Philippe Oddo à HEC : "Bâtir une finance indépendante et responsable"
Secouée par les crises économiques et réglementaires, challengée par un monde en mutation rapide, la finance européenne doit s’adapter pour rester compétitive. Face à ces défis, HEC Débats a reçu Philippe Oddo, banquier, entrepreneur et associé dirigeant du groupe familial Oddo BHF, pour partager sa vision d’une finance durable et ancrée dans les valeurs européennes.
Histoire du groupe Oddo
Philippe Oddo revient sur son parcours, débuté en 1984, à la tête de l’entreprise familiale. Guidé par les principes de « recruter les meilleurs talents » et d’investir dans les secteurs en difficulté, il cite l’acquisition stratégique de la banque allemande BHF comme un tournant majeur, illustrant la richesse de l’approche biculturelle. À l’aube de ses 65 ans, Philippe Oddo continue de se projeter avec une énergie intacte. Refusant de céder à la tentation d’un rachat ou d’une cession à un grand groupe, il maintient une vision profondément enracinée dans la stabilité familiale et l’innovation à long terme. "Beaucoup de gens sont venus nous voir pour nous acheter. Quand on m’invite à danser, je suis poli, je danse. Mais ce n’est pas mon schéma," déclare-t-il. Il mise sur un modèle mêlant gouvernance familiale et actionnariat salarié pour allier stabilité et innovation. Cette philosophie s’illustre dans une anecdote marquante de 2010. Face à une offre alléchante de Citigroup pour racheter Oddo, Philippe Oddo consulte son père, également actionnaire, qui lui pose une simple question : "Penses-tu que toi et ton équipe pouvez aller plus loin ?" La réponse, sans hésitation, est oui.

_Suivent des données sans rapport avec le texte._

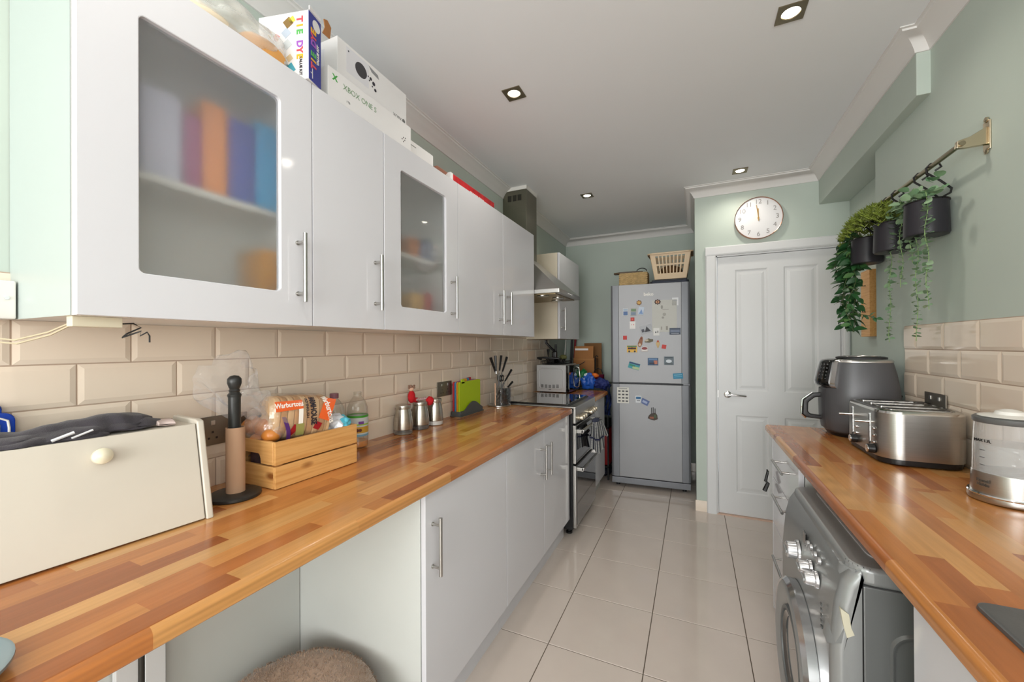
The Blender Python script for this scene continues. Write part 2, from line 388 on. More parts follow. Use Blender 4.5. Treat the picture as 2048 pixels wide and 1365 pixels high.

Cette conviction demeure intacte aujourd’hui, nourrie par les succès et la résilience du groupe. En refusant de céder, il envoie un message fort : le potentiel du groupe est encore loin d’être atteint, et son ambition reste intacte.
Particularités d’une entreprise familiale non cotée
Oddo BHF est l’incarnation d’un modèle rare dans le paysage financier : une entreprise familiale non cotée qui mise sur la confiance, l’engagement de ses équipes, et l’innovation continue. Philippe Oddo est catégorique : « Nous ne serons jamais cotés en bourse. La stabilité et la confiance de nos clients passent avant tout. » Ce choix stratégique, guidé par une vision de long terme, permet au groupe de se concentrer sur ses priorités : répondre aux besoins de ses clients tout en maintenant une indépendance précieuse. Il s’agit pour lui de ne jamais oublier ses valeurs. Avec l’acquisition de BHF en 2016, le groupe Oddo favorise la construction financière européenne, et approfondit un couple franco-allemand que Philippe Oddo appelle de ses voeux. Loin de se reposer sur son héritage, Oddo BHF innove en investissant dans des solutions audacieuses. Un exemple notable est le développement d’une équipe technologique d’analyse financière en Tunisie, une décision qui allie optimisation des coûts et compétitivité. Ce choix stratégique illustre l’équilibre recherché par Philippe Oddo entre tradition et modernité : préserver l’essence du groupe tout en s’adaptant aux exigences d’un marché globalisé. Cependant, l’entrepreneur ne manque pas de critiquer les obstacles que rencontrent les acteurs financiers européens. « L’excès de régulations freine notre compétitivité face aux géants mondiaux, » déplore-t-il. Cette position reflète une inquiétude partagée par de nombreuses banques européennes, contraintes d’évoluer dans un cadre réglementaire rigide qui limite leur agilité.
Transformation et adaptation face à un monde instable
Philippe Oddo aborde la finance avec une philosophie claire : "Make everyday an opportunity." Convaincu que le changement est une opportunité plutôt qu’un risque, il souligne l’importance de s’adapter rapidement et d’apprendre de chaque évolution. Cette soif de connaissance et de réactivité est, selon lui, cruciale pour naviguer dans un environnement mondial complexe et instable. Il rejette l’idée que la finance moderne aggrave les inégalités, mettant en avant des innovations comme les prêts accessibles grâce au numérique. Sur le volet environnemental, il juge les critères ESG nécessaires mais insuffisants. Le groupe s’engage à mesurer les émissions de CO2 et à orienter 100 % de ses activités vers des investissements responsables. L’entreprise s’est engagée à travers un pacte de transition énergétique, qui comprend notamment la création d’un fond à impact en Afrique et la plantation de 50 millions d’arbres. Philippe Oddo défend aussi une finance éthique, expliquant : « Notre métier, c’est d’aider nos clients à rendre leur argent utile à la communauté. » Pour lui, le capitalisme est un levier à exploiter pour construire un avenir inclusif et durable.